Wednesday, June 10, 2009

Boston College: Ever to Excel

When I lived in Cambridge, I once called a Boston cab company to give me a ride to the airport, a whopping eight-mile trip. "Cambridge?" the stunned dispatcher snorted. "That's too far away." I was stunned. Cambridge is across the river from Boston. You could see Boston from my sixth floor window. Too far away? What's that all about?

Two years later, I find myself sitting on a Green Line B train bound for its terminus at Boston College, and I find myself muttering to myself, "Six miles! This is just unreasonably far away." Forty-five minutes after boarding at the Park Street station downtown, I'm grumbling as the train slowly lurches west toward BC in Chestnut Hill. It's not a long way as the crow flies, but it's an awfully long trek when you stop every other block and have a top speed of twelve miles per hour.

To those of us who live in Houston, this is hilarious. My drive to work every morning is four miles; most of you travel more than 30 to come to school each day. The difference is, Houston is big and spread out and built for getting around quickly in cars. Boston is small, dense, and built for getting around on public transit. While the public transit isn't always speedy (it takes about forty-five minutes to cover those eight miles to the airport via the subway), it's the most efficient and reliable way to get around. Otherwise, you risk getting caught in the endless snarls of the very congested Boston street traffic.

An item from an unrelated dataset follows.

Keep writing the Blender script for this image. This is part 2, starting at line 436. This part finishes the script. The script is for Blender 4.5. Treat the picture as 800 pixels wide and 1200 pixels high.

Eventually, I arrived at BC, and I'm really glad that I made the trip. As you may know, Boston College is one of the top Catholic universities in the United States, founded in 1863 with one of the largest Jesuit communities in the world. The Jesuit order was founded by Saint Ignatius of Loyola and are committed to scholarship, social justice, and cultural studies, and BC is one of the finest examples of that influence. This campus has it all: TONS of brand-new freshmen dorms (not there last time I visited), beautiful gothic architecture, state-of-the-art athletic facilities, new science buildings, and beautiful steep hills (they don't call this place "the Heights" for nothing). What stood out most on my visit was the way the school's motto seems to permeate its every effort. "Ever to excel"--a phrase from early in Homer's Iliad--means that BC students channel their every effort toward excellence. This place is about working hard in class, working hard as student volunteers, working hard as agents of change for social justice. I've seen a lot of schools where the students were all about being smart or all about doing the right thing. BC is notable because its students constantly strive to do both at the same time.

On my ride back to civilization Boston, I read the latest edition of BC's undergraduate research journal, and I can't overstate how impressed I was with its contents. I found hard-hitting, well-annotated work on Native American Casinos, post-colonial British Literature, biochemistry, and political science--all written by rising juniors and seniors on campus. Most impressively, I got the sense that these students were not altogether exceptional: this was the expected level of scholarship and discourse expected of every BC student.

Throughout my visit, I was tempted to draw comparisons to Notre Dame ("both are Catholic universities, both are effectively an hour from the nearest major city"), but the comparisons really aren't apt. Boston College is its own entity altogether, and it manages to marry the resources of the big city just to the east with the core of its Catholic heritage and tradition. Although I've joked throughout this post about the location, Chestnut Hill is, in many ways, the ideal place to go to college if you're looking for a Christ-centered education at a major research university. As I rode the T out along Commonwealth Avenue (colloquially "Comm Ave"), the traffic abated, more people were out jogging and walking dogs, and the sounds of trees and birds overwhelmed the crush of traffic. BC is in a quiet neighborhood where the focus can really be on a prayerful life focused on scholarship and social justice. It's an oasis where students can reach out and engage meaningfully with the high-stress, high-powered world of Boston and beyond while keeping their feet grounded firmly in an intellectually rigorous Christian worldview.